The threatened energy crisis next winter could cause a flight of capital from the Republic, a confidential Government report has warned.
Industries dependent on quality power supply, including the information and communication technology sector, which employs more than 90,000 people, may begin to avoid locating in certain regions altogether, the report says.
The report, which has been seen by The Irish Times, says many areas of the State face high risks of unplanned electricity outages due to transmission system weakness. It was compiled for the Department of Public Enterprise by DKM economic consultants. In addition, depleted gas supplies and inadequate generating capacity for electricity are increasing the risk of unplanned outages this winter and next, the report says.
"The risk of unplanned outage this current winter is markedly higher than it was in the peak of January 2000 and that risk will increase sharply again for the winter of 2001/2002," it says. The report warns that a failure to invest in generation and transmission facilities over the next few years would lead to social and economic dislocation.
"Clearly a lack of action in relation to the serious energy situation in which the economy now finds itself will result in a flight of digital capital to economies where reliable and secure telecommunications and energy supplies are guaranteed," it says.
However, upgrading the transmission network and investing in more capacity will take time. The national electricity grid, Eirgrid, faces lead times of about seven years due to planning, legal and construction processes, says the report.
Areas particularly at risk include the Cork region. The report says delays in major electricity projects mean it would be very difficult for ESB to accept large new loads such as data centres.
Data centres are warehouses that house sophisticated technical equipment for managing computer networks. These centres are crucial to the Government's plan to make the Republic the e-commerce hub of Europe.

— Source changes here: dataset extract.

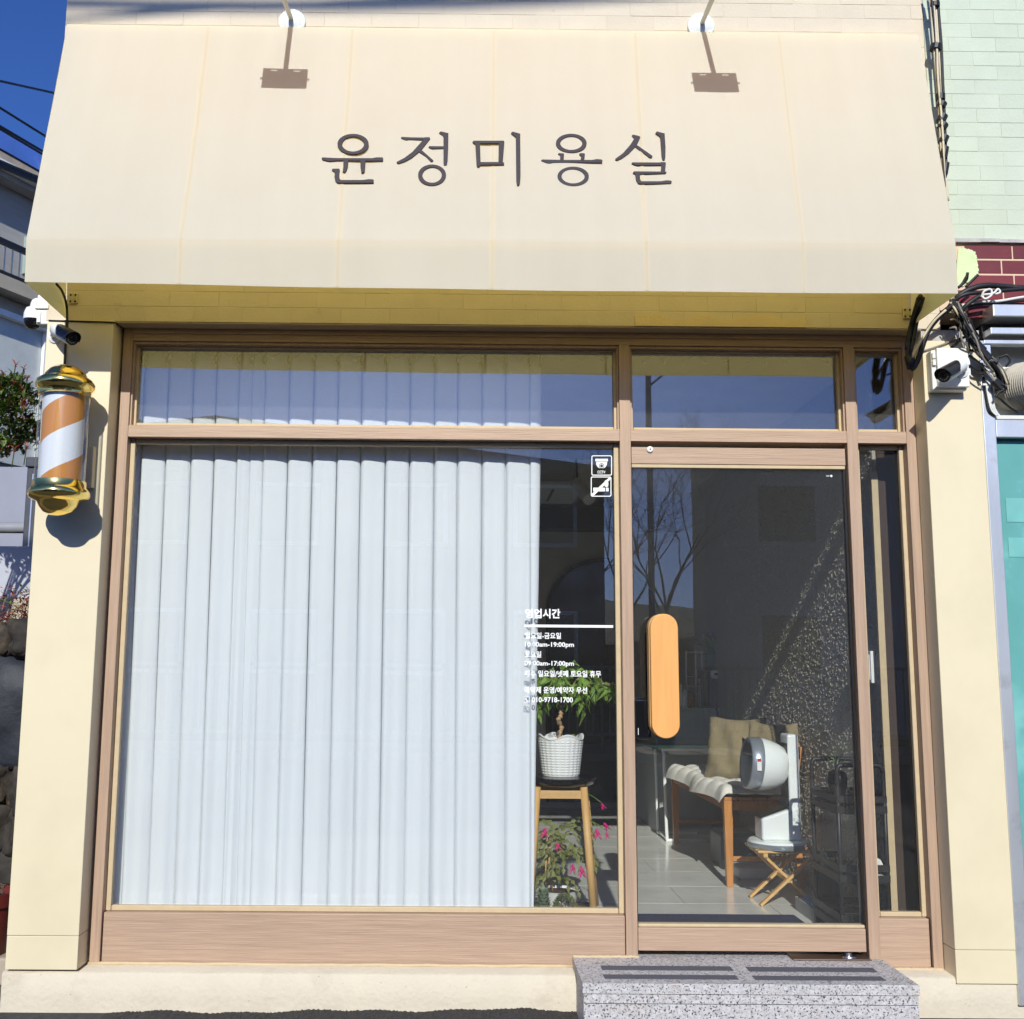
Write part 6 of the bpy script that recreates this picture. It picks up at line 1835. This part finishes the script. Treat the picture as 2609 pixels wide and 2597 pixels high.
def bare_tree(x, y, h, seed, label):
    r_ = random.Random(seed)
    t = thing('bare_tree', (x, y, 1.0), label, 'tree', 'bare trees across the street')
    tr, br = MB(), MB()
    def grow(p, d, ln, rad, lev):
        e_ = p + d * ln
        mid = p.lerp(e_, 0.5) + Vector((r_.uniform(-1, 1), r_.uniform(-1, 1), r_.uniform(-0.4, 0.4))) * ln * 0.06
        (tr if lev < 2 else br).tube([p, mid, e_], [rad, rad * 0.85, rad * 0.68], 5 if lev < 3 else 3, cap=False)
        if lev >= 6: return
        for k in range(3 if lev < 1 else r_.choice((2, 3, 3) if lev < 5 else (2, 2, 3))):
            nd = (d + Vector((r_.uniform(-1, 1), r_.uniform(-1, 1), r_.uniform(-0.25, 0.5))) * (0.72 + 0.05 * lev)).normalized()
            grow(e_, nd, ln * r_.uniform(0.62, 0.84), rad * 0.60, lev + 1)
    grow(Vector((x, y, 0.8)), Vector((r_.uniform(-0.1, 0.1), 0, 1)).normalized(), h * 0.30, h * 0.0075, 0)
    tr.build('trunk', mat('grey_bark', s2l((72, 64, 56)), 0.9), t, smooth=True, fix=False)
    br.build('crown', mat('grey_bark', s2l((72, 64, 56)), 0.9), t, smooth=True, fix=False)
bare_tree(2.75, -13.6, 4.7, 5, 'leftmost bare tree mirrored in the door glass')
bare_tree(3.75, -14.8, 5.2, 8, 'bare tree mirrored next to the grey building edge')
bare_tree(2.2, -15.2, 4.8, 12, 'bare tree mirrored behind the door mullion')
bare_tree(3.35, -13.4, 4.4, 17, 'small bare tree mirrored in front of the grey building')
fe = thing('street_railing', (3, -11.4, 0), 'thin metal street railing mirrored low in the door glass', 'railing')
for z_ in (0.35, 1.33):
    MB().box(-6, 12, -11.42, -11.38, z_, z_ + 0.05).build('rail', mat('railing_grey', s2l((150, 150, 146)), 0.5), fe)
pk = MB().box(0, 0.022, -0.011, 0.011, 0, 0.978)
pkm = bpy.data.meshes.new('picket'); pkm.from_pydata(pk.v, [], pk.f); pkm.materials.append(mat('railing_grey', s2l((150, 150, 146)), 0.5))
for k in range(150):
    put('picket', pkm, (-6 + 0.12 * k, -11.4, 0.3515), fe)
for k in range(10):
    MB().box(-6 + 2 * k + 0.04, -5.92 + 2 * k, -11.44, -11.4225, 0, 1.42).build('post', mat('railing_grey', s2l((150, 150, 146)), 0.5), fe)
kb = struct(MB().box(-60, 60, -13.2, -11.2, 0, 0.12).build('kerb', mat('concrete_edge', s2l((150, 144, 136)), 0.8)))
up_ = thing('utility_pole', (6.6, -12.0, 0), 'slim pole with antenna mirrored in the transom over the door', 'pole')
MB().tube([(2.95, -12.2, 0.1), (2.95, -12.2, 6.3)], 0.05, 10).build('mast', mat('railing_grey', s2l((150, 150, 146)), 0.5), up_, smooth=True)
for z_, s_ in ((6.05, 0.25), (5.8, 0.3)):
    MB().tube([(2.95, -12.2, z_), (2.95 + s_, -12.2, z_ + 0.25)], 0.02, 6).build('antenna_arm', STEEL, up_, smooth=True)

At least 22 centres are planned for the Republic, which will bring in more than $1 billion (€1.1 billion) investment to the State but so far only two of these projects are planned for areas outside Dublin.
Each centre uses an amount of electricity equivalent to a small town and therefore requires a lot of capacity and an efficient electricity infrastructure.
The report recommends speeding up liberalisation in the energy sector to provide extra generating capacity.
It should be done in a similar way to the telecoms sector liberalisation, it argues. That process was speeded up when the State was warned it could lose a major investment by Microsoft.
The report recommends amending the regulatory environment to allow the market to invest in relevant technologies including combined heat and power.
A review of the current position, in which Eirgrid operates but does not own the transmission system assets, should be undertaken. The report says this constrains Eirgrid's ability to speed up its capital programme.
The Government needs to address the situation where Eirgrid faces planning/ court delays of up to five years and is not allowed to engage contractors of its own choice, says the report.